Salma 63, Flechas

Autor: Padre Carlos G. Valles, S.J.

Web: Carlos G. Vallés   


Flechas en el aire son mensajeros de muerte. Calladas, afiladas, envenenadas. El arma que más temían los guerreros de Israel. No se ven, no se oyen. Vienen de lejos, derechas e imparables, con la muerte en sus alas, y encuentran con puntería mortal el blanco humano en las sombras de la noche. La espada puede rechazarse con la espada, y la daga con la daga, pero la flecha llega sola y traicionera desde una mano anónima en la distancia segura del territorio enemigo. Su vuelo mortífero hiere sin piedad la carne del hombre, y su punta de acero desgarra en un instante el manantial de sangre que se lleva la vida. Las flechas son muerte alada cabalgando en vientos de odio.
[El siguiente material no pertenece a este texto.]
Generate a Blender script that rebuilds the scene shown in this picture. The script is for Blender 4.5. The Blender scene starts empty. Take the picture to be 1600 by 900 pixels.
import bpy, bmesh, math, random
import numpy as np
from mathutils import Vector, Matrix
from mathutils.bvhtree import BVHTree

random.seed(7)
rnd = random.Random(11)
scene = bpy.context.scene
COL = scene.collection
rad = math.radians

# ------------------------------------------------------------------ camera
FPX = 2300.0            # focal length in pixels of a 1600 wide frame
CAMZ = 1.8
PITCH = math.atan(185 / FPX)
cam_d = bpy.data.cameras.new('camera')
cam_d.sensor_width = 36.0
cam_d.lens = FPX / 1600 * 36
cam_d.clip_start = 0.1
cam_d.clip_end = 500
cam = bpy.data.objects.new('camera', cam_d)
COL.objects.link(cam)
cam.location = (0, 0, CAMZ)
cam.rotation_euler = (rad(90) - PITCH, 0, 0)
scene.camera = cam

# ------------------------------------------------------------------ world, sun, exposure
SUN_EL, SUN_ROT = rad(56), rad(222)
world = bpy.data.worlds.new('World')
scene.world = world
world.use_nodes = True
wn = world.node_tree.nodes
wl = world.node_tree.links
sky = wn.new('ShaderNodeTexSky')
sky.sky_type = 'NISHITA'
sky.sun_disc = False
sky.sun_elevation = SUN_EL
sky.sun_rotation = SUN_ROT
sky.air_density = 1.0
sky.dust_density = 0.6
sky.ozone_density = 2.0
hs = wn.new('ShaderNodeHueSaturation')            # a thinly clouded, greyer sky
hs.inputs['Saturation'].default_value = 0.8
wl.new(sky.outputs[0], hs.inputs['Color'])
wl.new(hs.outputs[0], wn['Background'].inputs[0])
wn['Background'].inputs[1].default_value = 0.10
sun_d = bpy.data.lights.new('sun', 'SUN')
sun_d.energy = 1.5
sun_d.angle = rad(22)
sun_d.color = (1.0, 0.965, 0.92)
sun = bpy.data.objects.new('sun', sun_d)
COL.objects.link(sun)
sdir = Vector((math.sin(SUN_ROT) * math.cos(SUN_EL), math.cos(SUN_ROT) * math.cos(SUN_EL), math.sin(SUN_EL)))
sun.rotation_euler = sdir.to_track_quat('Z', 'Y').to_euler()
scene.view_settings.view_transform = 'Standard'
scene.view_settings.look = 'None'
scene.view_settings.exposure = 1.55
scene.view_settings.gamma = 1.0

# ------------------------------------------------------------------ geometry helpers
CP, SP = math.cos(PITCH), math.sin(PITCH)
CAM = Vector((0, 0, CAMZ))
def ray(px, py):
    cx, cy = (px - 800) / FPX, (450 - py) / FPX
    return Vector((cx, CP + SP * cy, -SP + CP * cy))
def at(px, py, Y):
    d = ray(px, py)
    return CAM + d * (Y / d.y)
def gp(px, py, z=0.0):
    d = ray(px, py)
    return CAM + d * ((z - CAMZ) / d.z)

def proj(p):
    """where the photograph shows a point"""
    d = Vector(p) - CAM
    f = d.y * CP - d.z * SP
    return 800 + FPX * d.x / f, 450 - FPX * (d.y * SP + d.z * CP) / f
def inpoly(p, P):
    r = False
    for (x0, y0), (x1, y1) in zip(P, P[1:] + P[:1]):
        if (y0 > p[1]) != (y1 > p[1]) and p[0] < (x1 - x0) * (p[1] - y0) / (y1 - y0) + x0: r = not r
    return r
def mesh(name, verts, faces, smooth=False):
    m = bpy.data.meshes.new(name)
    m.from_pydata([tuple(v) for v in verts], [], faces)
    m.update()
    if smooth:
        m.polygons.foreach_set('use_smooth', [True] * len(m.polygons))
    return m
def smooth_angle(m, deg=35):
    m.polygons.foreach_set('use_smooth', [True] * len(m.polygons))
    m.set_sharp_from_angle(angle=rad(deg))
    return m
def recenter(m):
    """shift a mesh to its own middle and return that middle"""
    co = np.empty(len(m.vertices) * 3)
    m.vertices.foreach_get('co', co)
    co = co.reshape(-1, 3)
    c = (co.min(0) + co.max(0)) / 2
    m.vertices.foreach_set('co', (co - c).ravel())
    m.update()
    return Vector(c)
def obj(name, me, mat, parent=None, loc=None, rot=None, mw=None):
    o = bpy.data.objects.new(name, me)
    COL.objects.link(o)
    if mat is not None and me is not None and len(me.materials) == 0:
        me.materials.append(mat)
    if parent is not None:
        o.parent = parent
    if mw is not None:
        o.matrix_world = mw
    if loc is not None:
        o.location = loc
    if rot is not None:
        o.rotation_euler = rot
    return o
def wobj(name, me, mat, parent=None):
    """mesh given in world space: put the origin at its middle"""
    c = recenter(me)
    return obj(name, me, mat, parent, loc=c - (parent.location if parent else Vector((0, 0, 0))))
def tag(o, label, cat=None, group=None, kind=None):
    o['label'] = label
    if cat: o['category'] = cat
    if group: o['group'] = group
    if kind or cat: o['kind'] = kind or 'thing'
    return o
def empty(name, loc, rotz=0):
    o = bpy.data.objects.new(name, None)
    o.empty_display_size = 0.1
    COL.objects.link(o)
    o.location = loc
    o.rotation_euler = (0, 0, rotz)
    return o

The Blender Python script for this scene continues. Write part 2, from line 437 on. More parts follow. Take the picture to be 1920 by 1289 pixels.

La palabra del hombre es flecha certera. También ella vuela y mata. Lleva veneno, destrucción y muerte. Una breve palabra puede acabar con una vida. Un mero insulto puede engendrar la enemistad entre dos familias, generación tras generación. Palabras desencadenan guerras y traman asesinatos. Las palabras hieren al hombre en sus sentimientos más nobles, en su honor y en su dignidad; hieren la paz de su alma y el valor de su nombre. Las palabras me amenazan en un mundo de envidia ciega y competición a muerte; y entonces rezo:

Escucha, oh Dios, la voz de mi lamento,
protege mi vida del terrible enemigo;
escóndeme de la conjura de los perversos
y del motín de los malhechores.
Afilan sus lenguas como espadas
y disparan como flechas palabras venenosas,
para herir a escondidas al inocente,
para herirlo por sorpresa y sin riesgo.


Pido protección contra las palabras de los hombres. Y la protección que se me da es la Palabra de Dios. Contra las flechas de los hombres, la flecha de Dios.

Una flecha les ha tirado Dios,
repentinas han sido sus heridas;
les ha hecho caer por causa de su lengua,
menean la cabeza todos los que los ven.


Una flecha contra todas. La Palabra de Dios contra las palabras de los hombres. La Palabra de Dios en la Escritura, en la oración, en la Encarnación y en la Eucaristía. Su presencia, su fuerza, su Palabra. Ilumina mi mente y afianza mi corazón. Me da valor para vivir en un mundo de palabras sin temer sus heridas. La Palabra de Dios me da paz y alegría para siempre.

El justo se alegra con el Señor, se refugia en él,
y se felicitan los rectos de corazón.